Contrast this purpose (“to identify with our eternal selves and seek out a unitive understanding of the Divine Ground”) with the implied purpose in the following two quotes from “Too Many People? Not by a Long Shot”, an editorial in the Wall Street Journal by Steven Mosher, president of Population Research Institute. The author is lamenting declining birth rates.

“But this “birth dearth,” as Ben Wattenberg has called it, has now spread well beyond the developed world. There are now 27 “developing” countries where women are averaging fewer than 2.2 children. These include such unlikely candidates as Sri Lanka and Thailand. The human face of this population implosion is melancholy–villages bereft of children, schools closed for lack of students–and the economic consequences are grim: Labor shortages cramp production, the housing market grows moribund, and this in turn creates a drag on real estate and other sectors of the economy.”

And a little later on… “Humanity’s long-term problem is not going to be too many children, but too few: too few children to fill the schools and universities, too few young people entering the work force, too few couples buying homes and second cars. In short, too few consumers and producers to drive the economy forward.”

That last paragraph is saying that humanity’s long-term goal is to drive the economy forward. And yet the ecological implications of a constantly growing population are so well-documented–whether it be mice or deer or people. A constantly growing population is an ecological impossibility. It ravages the ecosystem until the declining ecosystem can’t support the population growth and the population is brought to check, usually through great misery.

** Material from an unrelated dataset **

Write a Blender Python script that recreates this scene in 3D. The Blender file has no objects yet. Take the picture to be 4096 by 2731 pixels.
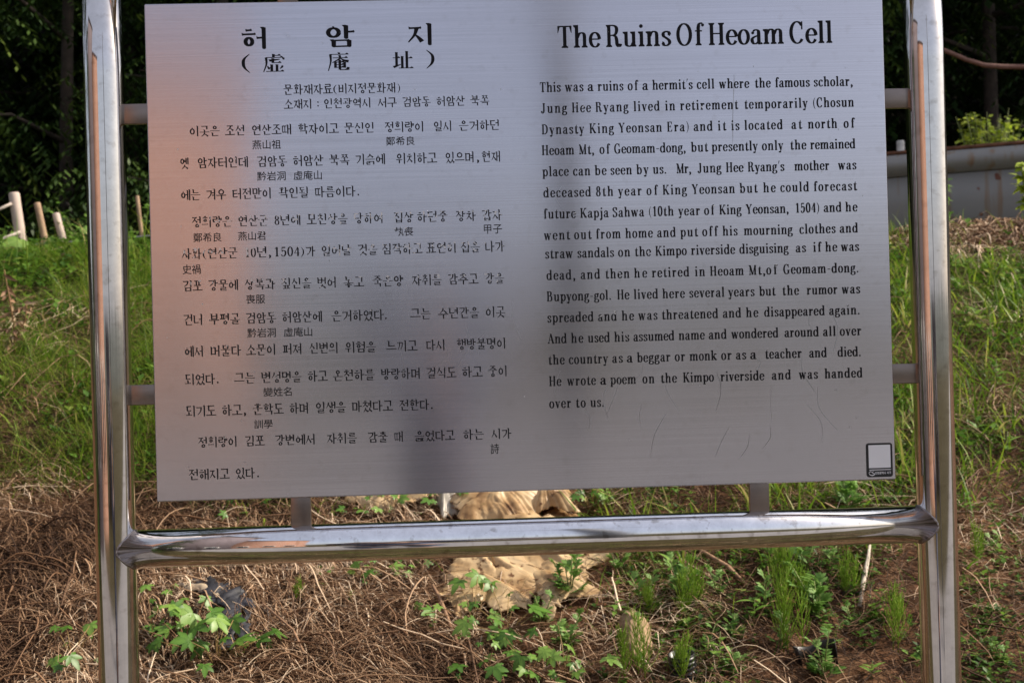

This seems so obvious that I am forced to conclude that the author is blinded by the short-term profits to be made from a spree of selling cars and homes for a few decades. And how could such profits outweigh the destruction of God’s creation? Only if one has no sense of the divine and so sees life only in terms of the sensual pleasures of consumption and status. How pathetic this vision is, especially when compared to Huxley’s summary: to identify with our eternal selves and seek out a unitive understanding of the Divine Ground.